▶ **GIVEN PROBLEM**: Print nothing but the lines from the start of the listing below through the line that contains "sp = MB(); sp.lathe(axis_frame((.0092, YF". Do not include the pictures.

(Data listing)
--
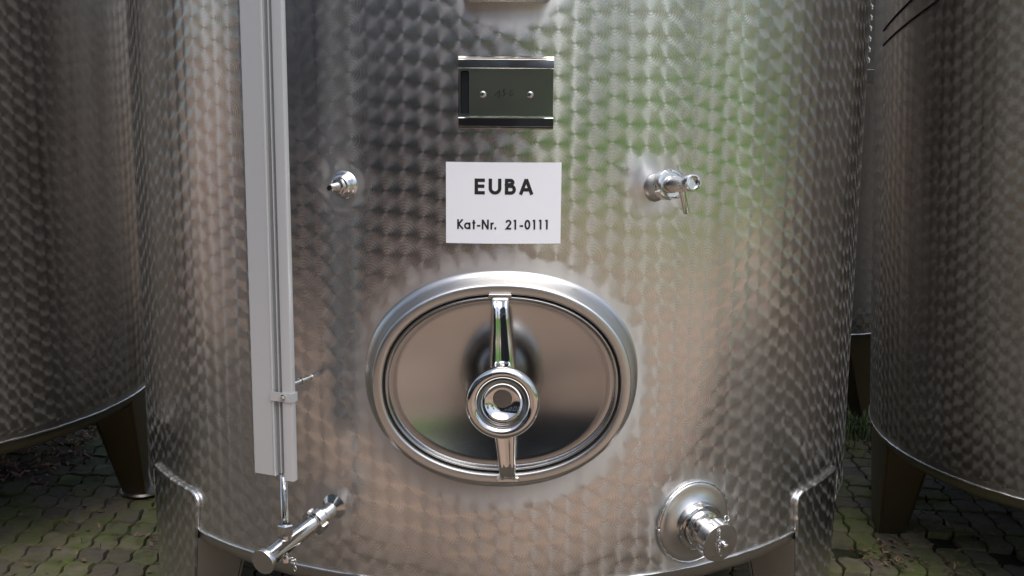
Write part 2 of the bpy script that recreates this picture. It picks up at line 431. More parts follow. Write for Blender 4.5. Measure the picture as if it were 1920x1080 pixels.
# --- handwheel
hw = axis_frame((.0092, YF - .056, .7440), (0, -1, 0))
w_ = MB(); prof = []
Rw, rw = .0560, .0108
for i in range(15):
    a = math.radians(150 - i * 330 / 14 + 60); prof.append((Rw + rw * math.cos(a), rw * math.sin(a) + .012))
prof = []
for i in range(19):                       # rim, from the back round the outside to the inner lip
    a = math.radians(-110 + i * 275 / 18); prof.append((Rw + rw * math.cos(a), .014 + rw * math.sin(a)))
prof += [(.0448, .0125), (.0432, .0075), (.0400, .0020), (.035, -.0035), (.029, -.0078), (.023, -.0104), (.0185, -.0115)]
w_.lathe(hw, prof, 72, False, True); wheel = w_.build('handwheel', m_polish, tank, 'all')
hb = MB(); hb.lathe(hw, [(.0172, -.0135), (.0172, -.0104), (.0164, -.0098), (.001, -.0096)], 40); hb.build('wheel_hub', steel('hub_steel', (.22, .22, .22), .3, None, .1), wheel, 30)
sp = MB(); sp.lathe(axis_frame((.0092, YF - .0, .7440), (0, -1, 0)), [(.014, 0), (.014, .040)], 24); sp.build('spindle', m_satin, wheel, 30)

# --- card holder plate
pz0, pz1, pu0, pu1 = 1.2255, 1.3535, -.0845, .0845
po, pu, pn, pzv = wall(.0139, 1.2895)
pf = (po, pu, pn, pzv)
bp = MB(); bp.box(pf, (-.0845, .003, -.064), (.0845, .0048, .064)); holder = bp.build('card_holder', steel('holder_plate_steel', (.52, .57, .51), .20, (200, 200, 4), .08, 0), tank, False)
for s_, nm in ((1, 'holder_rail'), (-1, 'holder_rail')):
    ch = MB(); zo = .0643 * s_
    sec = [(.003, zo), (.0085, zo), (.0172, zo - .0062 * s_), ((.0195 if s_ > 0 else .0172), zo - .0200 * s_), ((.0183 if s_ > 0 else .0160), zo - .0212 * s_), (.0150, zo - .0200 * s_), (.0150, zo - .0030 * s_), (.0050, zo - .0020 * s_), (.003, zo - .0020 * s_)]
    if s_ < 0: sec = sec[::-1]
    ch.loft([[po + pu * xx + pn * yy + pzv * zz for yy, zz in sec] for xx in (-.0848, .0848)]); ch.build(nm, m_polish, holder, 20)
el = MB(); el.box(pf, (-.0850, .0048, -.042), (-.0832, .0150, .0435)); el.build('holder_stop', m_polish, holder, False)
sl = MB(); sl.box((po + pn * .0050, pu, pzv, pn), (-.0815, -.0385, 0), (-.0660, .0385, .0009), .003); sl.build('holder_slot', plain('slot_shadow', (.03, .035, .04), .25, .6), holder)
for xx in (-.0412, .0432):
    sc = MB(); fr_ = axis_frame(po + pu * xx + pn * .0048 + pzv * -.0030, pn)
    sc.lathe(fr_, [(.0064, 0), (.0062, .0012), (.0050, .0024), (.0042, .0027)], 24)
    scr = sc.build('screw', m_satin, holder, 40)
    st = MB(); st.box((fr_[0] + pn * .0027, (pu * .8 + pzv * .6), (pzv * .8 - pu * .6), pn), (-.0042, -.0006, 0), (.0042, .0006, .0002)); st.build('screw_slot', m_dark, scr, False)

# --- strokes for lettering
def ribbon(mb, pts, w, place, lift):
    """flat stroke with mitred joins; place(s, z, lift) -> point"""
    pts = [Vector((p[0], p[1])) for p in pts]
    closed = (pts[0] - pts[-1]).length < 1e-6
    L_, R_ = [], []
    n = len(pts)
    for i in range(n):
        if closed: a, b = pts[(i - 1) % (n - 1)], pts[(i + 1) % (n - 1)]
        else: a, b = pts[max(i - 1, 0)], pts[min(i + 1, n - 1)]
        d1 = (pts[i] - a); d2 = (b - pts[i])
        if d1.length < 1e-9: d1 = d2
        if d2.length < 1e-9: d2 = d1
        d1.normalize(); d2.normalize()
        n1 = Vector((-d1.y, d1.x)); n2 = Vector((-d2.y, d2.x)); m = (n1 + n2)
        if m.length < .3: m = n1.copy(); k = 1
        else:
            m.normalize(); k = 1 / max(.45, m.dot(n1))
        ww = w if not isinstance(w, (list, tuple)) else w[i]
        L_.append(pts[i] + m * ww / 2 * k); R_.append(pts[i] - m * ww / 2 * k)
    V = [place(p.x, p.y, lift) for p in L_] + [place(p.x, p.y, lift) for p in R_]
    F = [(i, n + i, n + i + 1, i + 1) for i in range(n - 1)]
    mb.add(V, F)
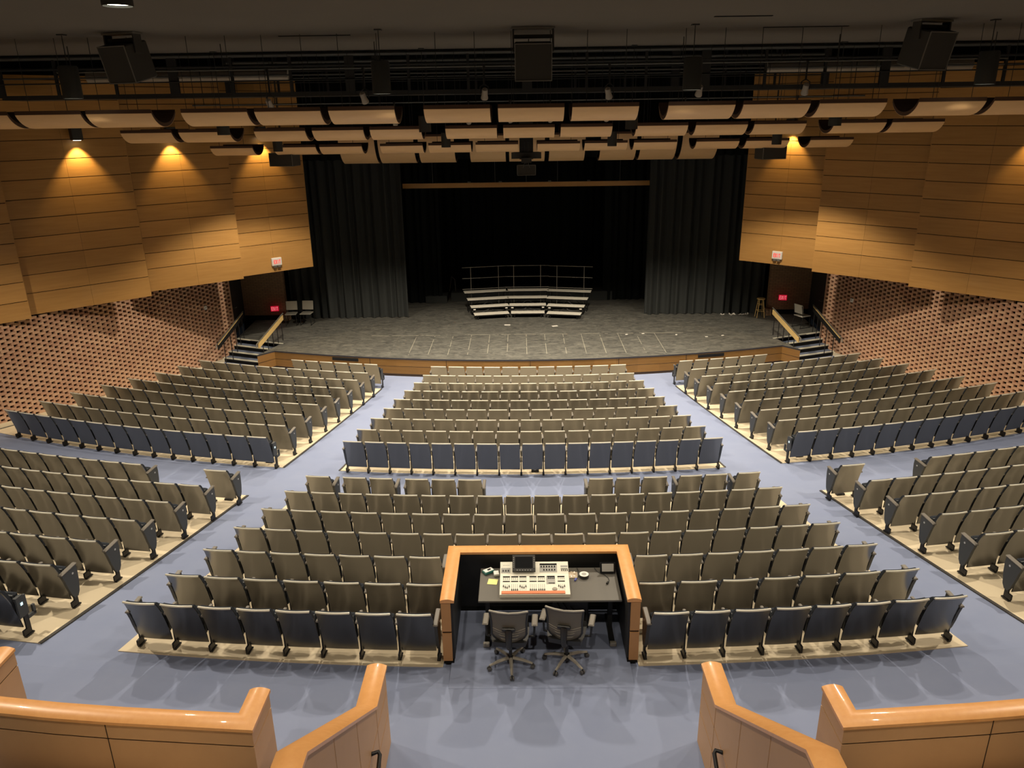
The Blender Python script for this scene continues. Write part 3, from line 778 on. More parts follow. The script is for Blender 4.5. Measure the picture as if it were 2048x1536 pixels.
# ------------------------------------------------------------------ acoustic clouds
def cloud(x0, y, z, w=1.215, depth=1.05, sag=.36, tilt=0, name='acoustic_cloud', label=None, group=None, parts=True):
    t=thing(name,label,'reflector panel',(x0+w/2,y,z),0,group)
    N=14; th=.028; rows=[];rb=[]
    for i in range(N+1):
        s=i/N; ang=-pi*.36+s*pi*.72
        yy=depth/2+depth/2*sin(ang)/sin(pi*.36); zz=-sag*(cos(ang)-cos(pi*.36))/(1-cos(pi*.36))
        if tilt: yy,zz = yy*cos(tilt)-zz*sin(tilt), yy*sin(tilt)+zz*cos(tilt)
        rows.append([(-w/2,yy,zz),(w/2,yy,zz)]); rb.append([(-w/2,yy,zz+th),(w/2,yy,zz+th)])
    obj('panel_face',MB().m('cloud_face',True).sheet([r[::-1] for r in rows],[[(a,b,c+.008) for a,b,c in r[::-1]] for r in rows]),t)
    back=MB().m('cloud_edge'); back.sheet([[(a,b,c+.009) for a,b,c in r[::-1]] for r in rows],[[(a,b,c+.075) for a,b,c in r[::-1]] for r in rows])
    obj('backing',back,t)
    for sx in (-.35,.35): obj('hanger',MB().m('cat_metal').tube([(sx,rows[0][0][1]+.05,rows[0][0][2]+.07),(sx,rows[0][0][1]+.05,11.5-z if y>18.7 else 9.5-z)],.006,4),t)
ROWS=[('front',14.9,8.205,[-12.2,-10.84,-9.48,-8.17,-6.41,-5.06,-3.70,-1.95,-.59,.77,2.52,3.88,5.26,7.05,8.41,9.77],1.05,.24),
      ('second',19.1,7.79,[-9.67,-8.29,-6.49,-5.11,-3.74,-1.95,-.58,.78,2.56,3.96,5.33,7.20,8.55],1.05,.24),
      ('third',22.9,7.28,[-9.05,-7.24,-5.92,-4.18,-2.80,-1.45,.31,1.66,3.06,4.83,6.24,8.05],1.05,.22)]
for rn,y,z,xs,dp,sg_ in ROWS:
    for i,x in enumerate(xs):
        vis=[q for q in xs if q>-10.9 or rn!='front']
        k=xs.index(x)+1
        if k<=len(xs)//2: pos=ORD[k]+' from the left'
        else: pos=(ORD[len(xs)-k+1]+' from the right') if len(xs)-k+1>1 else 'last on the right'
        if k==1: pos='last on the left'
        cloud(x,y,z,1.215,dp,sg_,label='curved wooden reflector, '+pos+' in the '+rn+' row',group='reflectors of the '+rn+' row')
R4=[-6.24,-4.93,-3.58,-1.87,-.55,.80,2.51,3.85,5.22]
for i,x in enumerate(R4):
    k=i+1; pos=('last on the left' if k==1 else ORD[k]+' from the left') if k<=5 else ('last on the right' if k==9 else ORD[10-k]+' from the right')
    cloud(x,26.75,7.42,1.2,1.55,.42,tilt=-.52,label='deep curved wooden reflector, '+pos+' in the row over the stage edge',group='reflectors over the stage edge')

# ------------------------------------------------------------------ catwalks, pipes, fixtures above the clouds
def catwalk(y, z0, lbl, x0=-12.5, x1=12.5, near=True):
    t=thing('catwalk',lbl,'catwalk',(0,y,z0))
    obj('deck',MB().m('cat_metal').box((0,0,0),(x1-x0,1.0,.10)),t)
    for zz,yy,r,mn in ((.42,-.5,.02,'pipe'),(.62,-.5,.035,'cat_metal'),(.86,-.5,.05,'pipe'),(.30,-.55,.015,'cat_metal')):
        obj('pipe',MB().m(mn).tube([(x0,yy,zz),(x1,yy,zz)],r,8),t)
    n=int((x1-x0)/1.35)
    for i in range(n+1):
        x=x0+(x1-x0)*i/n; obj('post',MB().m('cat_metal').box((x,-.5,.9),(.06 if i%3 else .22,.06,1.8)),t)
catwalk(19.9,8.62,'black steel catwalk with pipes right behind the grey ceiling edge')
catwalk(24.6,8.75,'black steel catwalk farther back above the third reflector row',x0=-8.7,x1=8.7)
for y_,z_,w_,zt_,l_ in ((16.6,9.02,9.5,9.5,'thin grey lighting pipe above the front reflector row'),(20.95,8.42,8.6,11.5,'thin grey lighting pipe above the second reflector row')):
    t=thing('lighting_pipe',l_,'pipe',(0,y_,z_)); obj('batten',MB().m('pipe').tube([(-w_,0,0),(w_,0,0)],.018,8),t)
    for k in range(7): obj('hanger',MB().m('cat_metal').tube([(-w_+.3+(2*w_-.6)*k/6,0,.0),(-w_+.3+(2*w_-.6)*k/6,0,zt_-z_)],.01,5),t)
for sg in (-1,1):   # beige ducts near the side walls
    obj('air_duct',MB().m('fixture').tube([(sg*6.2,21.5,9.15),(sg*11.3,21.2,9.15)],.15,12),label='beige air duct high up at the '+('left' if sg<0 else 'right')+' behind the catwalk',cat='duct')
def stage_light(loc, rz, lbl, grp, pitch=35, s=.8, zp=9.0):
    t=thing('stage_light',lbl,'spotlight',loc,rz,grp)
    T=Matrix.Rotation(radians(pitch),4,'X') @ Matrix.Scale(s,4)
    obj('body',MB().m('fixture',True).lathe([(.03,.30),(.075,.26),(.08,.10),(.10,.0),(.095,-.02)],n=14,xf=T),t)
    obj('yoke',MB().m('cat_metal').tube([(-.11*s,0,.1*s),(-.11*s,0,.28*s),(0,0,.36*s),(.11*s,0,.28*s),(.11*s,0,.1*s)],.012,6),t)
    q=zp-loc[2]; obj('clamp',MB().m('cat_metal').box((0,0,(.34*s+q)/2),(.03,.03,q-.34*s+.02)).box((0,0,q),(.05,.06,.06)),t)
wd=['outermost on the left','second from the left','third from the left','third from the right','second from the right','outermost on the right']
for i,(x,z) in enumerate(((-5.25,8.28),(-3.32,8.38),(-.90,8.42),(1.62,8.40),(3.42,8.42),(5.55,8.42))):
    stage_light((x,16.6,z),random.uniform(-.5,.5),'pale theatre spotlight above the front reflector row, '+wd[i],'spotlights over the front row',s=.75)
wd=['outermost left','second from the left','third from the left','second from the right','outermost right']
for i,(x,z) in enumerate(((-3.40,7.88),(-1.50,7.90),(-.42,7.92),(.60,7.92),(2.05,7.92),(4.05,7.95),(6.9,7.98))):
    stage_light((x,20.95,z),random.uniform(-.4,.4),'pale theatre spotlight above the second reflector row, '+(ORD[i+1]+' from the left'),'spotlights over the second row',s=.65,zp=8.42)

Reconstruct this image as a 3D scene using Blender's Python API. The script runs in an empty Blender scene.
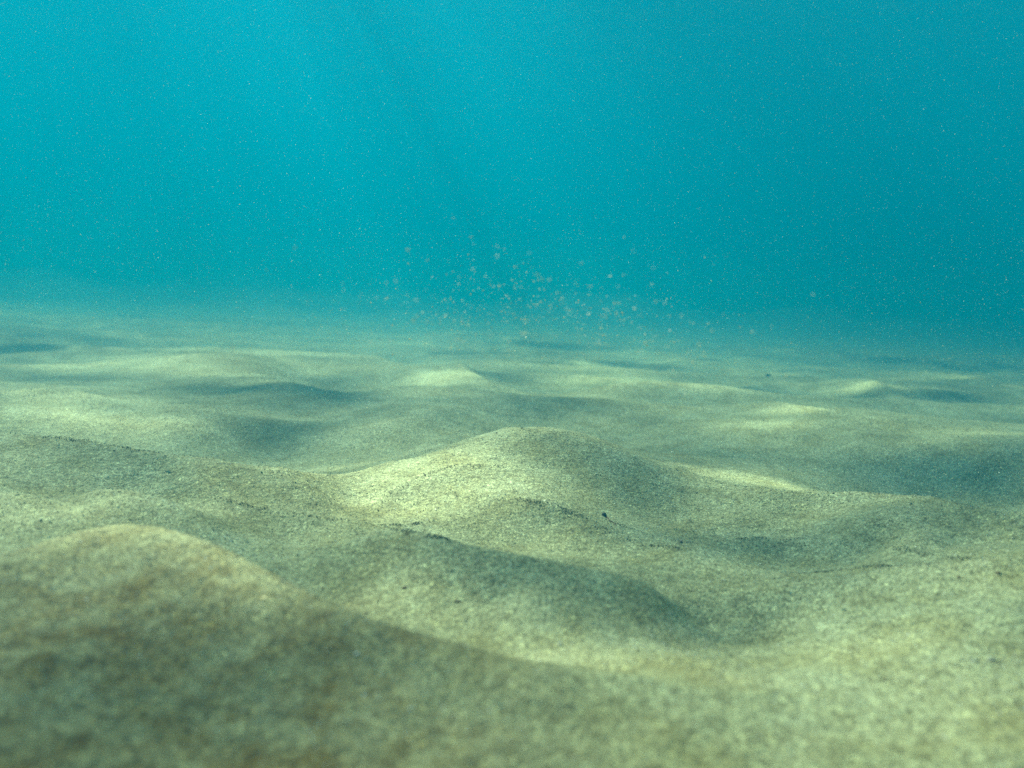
--
▶ **RESPONSE TO THE TASK**:
Write part 2 of the bpy script that recreates this picture. It picks up at line 431. More parts follow. Write for Blender 4.5. Measure the picture as if it were 1920x1080 pixels.
# --- handwheel
hw = axis_frame((.0092, YF - .056, .7440), (0, -1, 0))
w_ = MB(); prof = []
Rw, rw = .0560, .0108
for i in range(15):
    a = math.radians(150 - i * 330 / 14 + 60); prof.append((Rw + rw * math.cos(a), rw * math.sin(a) + .012))
prof = []
for i in range(19):                       # rim, from the back round the outside to the inner lip
    a = math.radians(-110 + i * 275 / 18); prof.append((Rw + rw * math.cos(a), .014 + rw * math.sin(a)))
prof += [(.0448, .0125), (.0432, .0075), (.0400, .0020), (.035, -.0035), (.029, -.0078), (.023, -.0104), (.0185, -.0115)]
w_.lathe(hw, prof, 72, False, True); wheel = w_.build('handwheel', m_polish, tank, 'all')
hb = MB(); hb.lathe(hw, [(.0172, -.0135), (.0172, -.0104), (.0164, -.0098), (.001, -.0096)], 40); hb.build('wheel_hub', steel('hub_steel', (.22, .22, .22), .3, None, .1), wheel, 30)
sp = MB(); sp.lathe(axis_frame((.0092, YF - .0, .7440), (0, -1, 0)), [(.014, 0), (.014, .040)], 24); sp.build('spindle', m_satin, wheel, 30)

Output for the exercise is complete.